L’organizzazione per i diritti umani ha elencato prove su vere e proprie rappresaglie contro i prigionieri politici, come l’isolamento fino a 23 ore al giorno, il rifiuto alle visite dei familiari e dell’accesso ai pacchi alimentari consegnati dai parenti. In particolare ha monitorato la condizione di 67 detenuti in 16 carceri in tutto il paese; 10 di questi sono morti in custodia e 2 sono morti poco dopo il rilascio.

Molte delle figure più rappresentative protagoniste della fine del regime trentennale di Mubarak languiscono dietro le sbarre, in cella non soltanto politici islamisti ma anche avvocati per i diritti umani e cittadini comuni arrestati più o meno sempre con la stessa accusa: «diffusione di notizie false» per rovesciare Sisi.

Una situazione tale da far scomodare anche l’Onu, la relatrice speciale per i diritti umani, Mary Lawlor, ha descritto chiaramente gli attacchi contro attivisti e blogger come Hamdi «ingiustamente accusati di appartenere a organizzazioni terroristiche e descritti come una minaccia alla sicurezza nazionale in base a vaghe disposizioni legali».
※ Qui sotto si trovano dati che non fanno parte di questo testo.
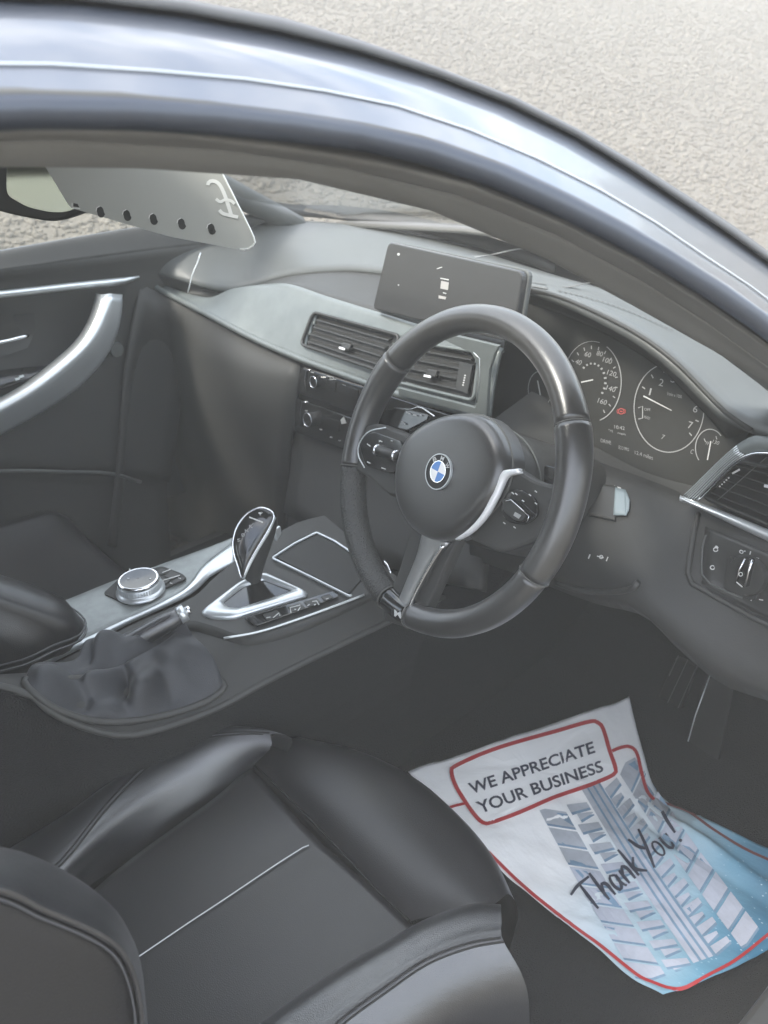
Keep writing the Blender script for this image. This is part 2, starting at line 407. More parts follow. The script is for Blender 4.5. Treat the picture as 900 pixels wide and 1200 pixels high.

Eppure le autorità continuano a ripetere che in Egitto non esistono prigionieri politici, un’evidente falsità che però persiste perché, nonostante il lavoro delle organizzazioni, non è facile quantificarne il numero. Lo ha spiegato Baoumi: «È chiaro che sono decine di migliaia, con casi politici divisi tra quelli processati dalla procura suprema per la sicurezza dello Stato, le migliaia in custodia cautelare e quelli ripetutamente condannati in più casi».